Problem details = Would you output the whole listing below, exactly as it reads?

##############################

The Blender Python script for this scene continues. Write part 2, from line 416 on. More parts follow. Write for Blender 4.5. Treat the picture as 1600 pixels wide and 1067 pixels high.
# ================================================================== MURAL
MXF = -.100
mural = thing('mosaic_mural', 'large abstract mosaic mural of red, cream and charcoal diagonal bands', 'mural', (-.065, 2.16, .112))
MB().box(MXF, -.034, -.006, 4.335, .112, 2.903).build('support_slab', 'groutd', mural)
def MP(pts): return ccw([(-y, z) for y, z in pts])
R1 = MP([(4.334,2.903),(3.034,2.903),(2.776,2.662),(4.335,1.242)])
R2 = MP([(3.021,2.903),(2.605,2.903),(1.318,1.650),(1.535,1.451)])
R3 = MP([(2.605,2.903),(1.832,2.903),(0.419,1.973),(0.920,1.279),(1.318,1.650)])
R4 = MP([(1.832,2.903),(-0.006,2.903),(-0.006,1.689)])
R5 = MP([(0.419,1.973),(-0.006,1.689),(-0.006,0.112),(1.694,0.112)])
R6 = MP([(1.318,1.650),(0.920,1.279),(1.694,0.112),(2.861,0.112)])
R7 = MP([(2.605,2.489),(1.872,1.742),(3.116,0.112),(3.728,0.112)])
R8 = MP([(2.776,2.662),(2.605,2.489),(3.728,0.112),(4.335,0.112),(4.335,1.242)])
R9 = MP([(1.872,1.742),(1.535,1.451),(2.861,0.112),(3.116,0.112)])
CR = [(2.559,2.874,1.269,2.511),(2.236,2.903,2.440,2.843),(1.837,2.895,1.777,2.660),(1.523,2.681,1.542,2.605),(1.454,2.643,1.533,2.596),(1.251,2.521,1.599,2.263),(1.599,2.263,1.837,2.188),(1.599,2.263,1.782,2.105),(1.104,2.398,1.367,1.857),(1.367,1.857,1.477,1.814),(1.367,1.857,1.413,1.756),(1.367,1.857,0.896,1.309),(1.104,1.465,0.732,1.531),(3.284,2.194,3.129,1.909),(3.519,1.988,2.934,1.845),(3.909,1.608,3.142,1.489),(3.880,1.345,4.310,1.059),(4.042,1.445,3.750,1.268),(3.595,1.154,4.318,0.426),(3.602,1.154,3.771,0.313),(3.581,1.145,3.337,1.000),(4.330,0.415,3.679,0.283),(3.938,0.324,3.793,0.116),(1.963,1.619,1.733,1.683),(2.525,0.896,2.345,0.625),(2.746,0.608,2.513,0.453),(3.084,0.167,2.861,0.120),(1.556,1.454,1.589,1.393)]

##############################

Finished answer =
The Blender Python script for this scene continues. Write part 2, from line 416 on. More parts follow. Write for Blender 4.5. Treat the picture as 1600 pixels wide and 1067 pixels high.
# ================================================================== MURAL
MXF = -.100
mural = thing('mosaic_mural', 'large abstract mosaic mural of red, cream and charcoal diagonal bands', 'mural', (-.065, 2.16, .112))
MB().box(MXF, -.034, -.006, 4.335, .112, 2.903).build('support_slab', 'groutd', mural)
def MP(pts): return ccw([(-y, z) for y, z in pts])
R1 = MP([(4.334,2.903),(3.034,2.903),(2.776,2.662),(4.335,1.242)])
R2 = MP([(3.021,2.903),(2.605,2.903),(1.318,1.650),(1.535,1.451)])
R3 = MP([(2.605,2.903),(1.832,2.903),(0.419,1.973),(0.920,1.279),(1.318,1.650)])
R4 = MP([(1.832,2.903),(-0.006,2.903),(-0.006,1.689)])
R5 = MP([(0.419,1.973),(-0.006,1.689),(-0.006,0.112),(1.694,0.112)])
R6 = MP([(1.318,1.650),(0.920,1.279),(1.694,0.112),(2.861,0.112)])
R7 = MP([(2.605,2.489),(1.872,1.742),(3.116,0.112),(3.728,0.112)])
R8 = MP([(2.776,2.662),(2.605,2.489),(3.728,0.112),(4.335,0.112),(4.335,1.242)])
R9 = MP([(1.872,1.742),(1.535,1.451),(2.861,0.112),(3.116,0.112)])
CR = [(2.559,2.874,1.269,2.511),(2.236,2.903,2.440,2.843),(1.837,2.895,1.777,2.660),(1.523,2.681,1.542,2.605),(1.454,2.643,1.533,2.596),(1.251,2.521,1.599,2.263),(1.599,2.263,1.837,2.188),(1.599,2.263,1.782,2.105),(1.104,2.398,1.367,1.857),(1.367,1.857,1.477,1.814),(1.367,1.857,1.413,1.756),(1.367,1.857,0.896,1.309),(1.104,1.465,0.732,1.531),(3.284,2.194,3.129,1.909),(3.519,1.988,2.934,1.845),(3.909,1.608,3.142,1.489),(3.880,1.345,4.310,1.059),(4.042,1.445,3.750,1.268),(3.595,1.154,4.318,0.426),(3.602,1.154,3.771,0.313),(3.581,1.145,3.337,1.000),(4.330,0.415,3.679,0.283),(3.938,0.324,3.793,0.116),(1.963,1.619,1.733,1.683),(2.525,0.896,2.345,0.625),(2.746,0.608,2.513,0.453),(3.084,0.167,2.861,0.120),(1.556,1.454,1.589,1.393)]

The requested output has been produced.